== Aim of the exercise ==
Retype all of the listing exactly, passing over any picture you find.

== Data shown ==
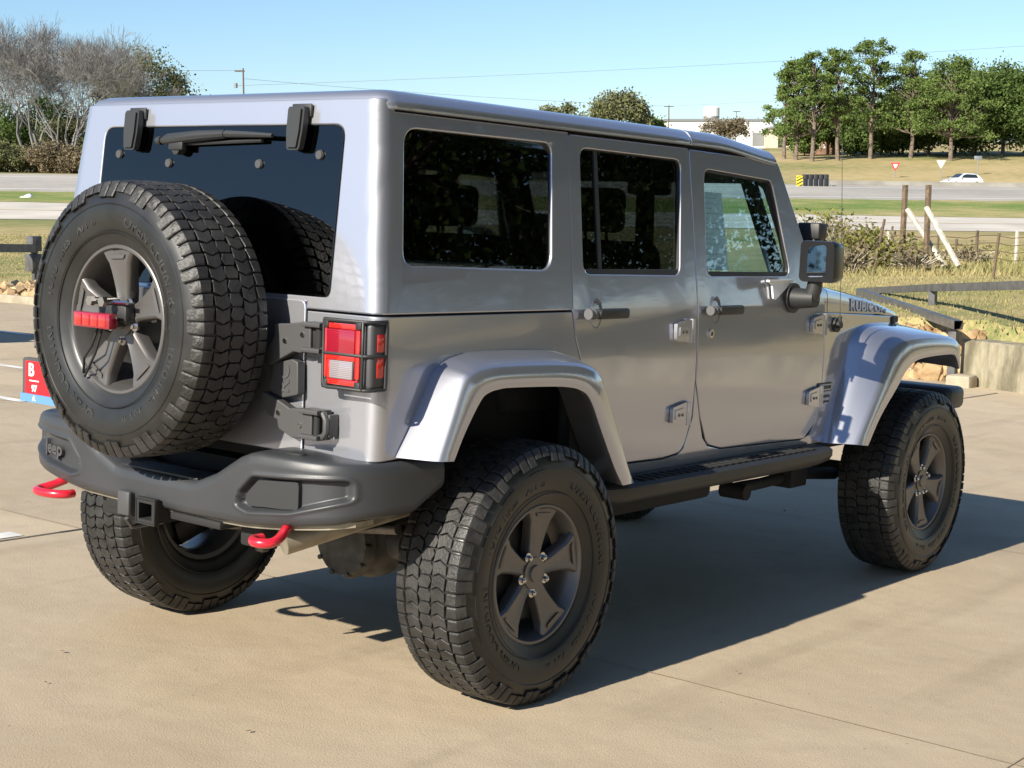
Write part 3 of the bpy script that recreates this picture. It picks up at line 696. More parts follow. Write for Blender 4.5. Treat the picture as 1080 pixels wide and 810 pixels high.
# ---------------- axles, exhaust, links
bm = bmesh.new()
cyl(bm, (0, -.66, .43), (0, .66, .43), .043, 18)
def blob(c, rx, ry, rz, n=18, mi=0):
    r = bmesh.ops.create_uvsphere(bm, u_segments=n, v_segments=12, radius=1.0)
    for v in r['verts']: v.co = Vector((c[0]+v.co.x*rx, c[1]+v.co.y*ry, c[2]+v.co.z*rz))
blob((0.02, -.16, .43), .15, .155, .145)
cyl(bm, (-.10, -.16, .43), (-.135, -.16, .43), .135, 20, 0, .118)
for k in range(10):
    a = 2*math.pi*k/10; cyl(bm, (-.118, -.16+.121*math.cos(a), .43+.118*math.sin(a)), (-.142, -.16+.121*math.cos(a), .43+.118*math.sin(a)), .009, 8)
cyl(bm, (0, -.36, .43), (0, -.30, .43), .058, 18)
for s in (-1, 1):
    cyl(bm, (0, s*.645, .43), (0, s*.70, .43), .09, 18); box(bm, -.07, .07, s*.56-.03, s*.56+.03, .36, .50, .01)
ax = obj('rear_axle', bm, M['rust'], V, 40)
bm = bmesh.new(); cyl(bm, (2.947, -.66, .43), (2.947, .66, .43), .04, 16); blob((2.95, .2, .43), .13, .13, .13)
for s in (-1, 1):
    tube(bm, [(2.9, s*.40, .40), (2.4, s*.36, .50), (2.05, s*.33, .53)], [.022, .026, .03], 10)
    box(bm, 1.98, 2.10, s*.34-.05, s*.34+.05, .46, .60, .01)
tube(bm, [(1.75, -.60, .47), (1.80, -.60, .475), (2.05, -.56, .462), (2.45, -.52, .46), (2.85, -.50, .42)], [.03, .026, .024, .026, .03], 10)
box(bm, 2.25, 2.40, -.60, -.48, .42, .56, .012); cyl(bm, (1.76, -.66, .465), (1.76, -.54, .465), .034, 12)
obj('front_axle', bm, M['dark'], V, 40)
bm = bmesh.new(); tube(bm, [(.30, -.62, .60), (.0, -.63, .66), (-.25, -.63, .65), (-.45, -.58, .615), (-.70, -.475, .555)], [.03, .03, .032, .035, .043], 16)
obj('exhaust_pipe', bm, M['tan_steel'], V, 60)
bm = bmesh.new(); tube(bm, [(-.30, .45, .62), (.20, .45, .62)], .10, 16); obj('muffler', bm, M['tan_steel'], V, 60)
for s in (-1, 1):
    bm = bmesh.new()
    tube(bm, [(-.10, s*.62, .40), (-.14, s*.585, .70)], .028, 12); tube(bm, [(-.13, s*.59, .62), (-.17, s*.56, .95)], .036, 12)
    obj('shock_absorber', bm, M['tan_steel'], V, 60)
    bm = bmesh.new()
    pts = [(.02+.068*math.cos(t), s*.43+.068*math.sin(t), .47+.40*t/(2*math.pi*6)) for t in [2*math.pi*6*i/96 for i in range(97)]]
    tube(bm, pts, .008, 6); obj('coil_spring', bm, M['dark'], V, 60)
    bm = bmesh.new()
    tube(bm, [(.0, s*.50, .37), (.55, s*.42, .50)], .026, 10); tube(bm, [(-.13, s*.52, .38), (-.10, s*.60, .30+.1), (-.02, s*.62, .38)], .016, 8)
    tube(bm, [(-.20, s*.60, .62), (-.22, s*.66, .52), (-.15, s*.65, .45), (-.05, s*.62, .47)], .007, 6)
    obj('control_arm', bm, M['rust'], V, 50)
bm = bmesh.new(); tube(bm, [(-.16, .30, .60), (-.17, .20, .38)], .012, 8); tube(bm, [(-.15, .45, .40), (-.16, -.45, .52)], .018, 10); box(bm, -.19, -.15, .18, .22, .34, .42, .008)
obj('track_bar', bm, M['steel'], V, 50)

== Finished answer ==
Write part 3 of the bpy script that recreates this picture. It picks up at line 696. More parts follow. Write for Blender 4.5. Treat the picture as 1080 pixels wide and 810 pixels high.
# ---------------- axles, exhaust, links
bm = bmesh.new()
cyl(bm, (0, -.66, .43), (0, .66, .43), .043, 18)
def blob(c, rx, ry, rz, n=18, mi=0):
    r = bmesh.ops.create_uvsphere(bm, u_segments=n, v_segments=12, radius=1.0)
    for v in r['verts']: v.co = Vector((c[0]+v.co.x*rx, c[1]+v.co.y*ry, c[2]+v.co.z*rz))
blob((0.02, -.16, .43), .15, .155, .145)
cyl(bm, (-.10, -.16, .43), (-.135, -.16, .43), .135, 20, 0, .118)
for k in range(10):
    a = 2*math.pi*k/10; cyl(bm, (-.118, -.16+.121*math.cos(a), .43+.118*math.sin(a)), (-.142, -.16+.121*math.cos(a), .43+.118*math.sin(a)), .009, 8)
cyl(bm, (0, -.36, .43), (0, -.30, .43), .058, 18)
for s in (-1, 1):
    cyl(bm, (0, s*.645, .43), (0, s*.70, .43), .09, 18); box(bm, -.07, .07, s*.56-.03, s*.56+.03, .36, .50, .01)
ax = obj('rear_axle', bm, M['rust'], V, 40)
bm = bmesh.new(); cyl(bm, (2.947, -.66, .43), (2.947, .66, .43), .04, 16); blob((2.95, .2, .43), .13, .13, .13)
for s in (-1, 1):
    tube(bm, [(2.9, s*.40, .40), (2.4, s*.36, .50), (2.05, s*.33, .53)], [.022, .026, .03], 10)
    box(bm, 1.98, 2.10, s*.34-.05, s*.34+.05, .46, .60, .01)
tube(bm, [(1.75, -.60, .47), (1.80, -.60, .475), (2.05, -.56, .462), (2.45, -.52, .46), (2.85, -.50, .42)], [.03, .026, .024, .026, .03], 10)
box(bm, 2.25, 2.40, -.60, -.48, .42, .56, .012); cyl(bm, (1.76, -.66, .465), (1.76, -.54, .465), .034, 12)
obj('front_axle', bm, M['dark'], V, 40)
bm = bmesh.new(); tube(bm, [(.30, -.62, .60), (.0, -.63, .66), (-.25, -.63, .65), (-.45, -.58, .615), (-.70, -.475, .555)], [.03, .03, .032, .035, .043], 16)
obj('exhaust_pipe', bm, M['tan_steel'], V, 60)
bm = bmesh.new(); tube(bm, [(-.30, .45, .62), (.20, .45, .62)], .10, 16); obj('muffler', bm, M['tan_steel'], V, 60)
for s in (-1, 1):
    bm = bmesh.new()
    tube(bm, [(-.10, s*.62, .40), (-.14, s*.585, .70)], .028, 12); tube(bm, [(-.13, s*.59, .62), (-.17, s*.56, .95)], .036, 12)
    obj('shock_absorber', bm, M['tan_steel'], V, 60)
    bm = bmesh.new()
    pts = [(.02+.068*math.cos(t), s*.43+.068*math.sin(t), .47+.40*t/(2*math.pi*6)) for t in [2*math.pi*6*i/96 for i in range(97)]]
    tube(bm, pts, .008, 6); obj('coil_spring', bm, M['dark'], V, 60)
    bm = bmesh.new()
    tube(bm, [(.0, s*.50, .37), (.55, s*.42, .50)], .026, 10); tube(bm, [(-.13, s*.52, .38), (-.10, s*.60, .30+.1), (-.02, s*.62, .38)], .016, 8)
    tube(bm, [(-.20, s*.60, .62), (-.22, s*.66, .52), (-.15, s*.65, .45), (-.05, s*.62, .47)], .007, 6)
    obj('control_arm', bm, M['rust'], V, 50)
bm = bmesh.new(); tube(bm, [(-.16, .30, .60), (-.17, .20, .38)], .012, 8); tube(bm, [(-.15, .45, .40), (-.16, -.45, .52)], .018, 10); box(bm, -.19, -.15, .18, .22, .34, .42, .008)
obj('track_bar', bm, M['steel'], V, 50)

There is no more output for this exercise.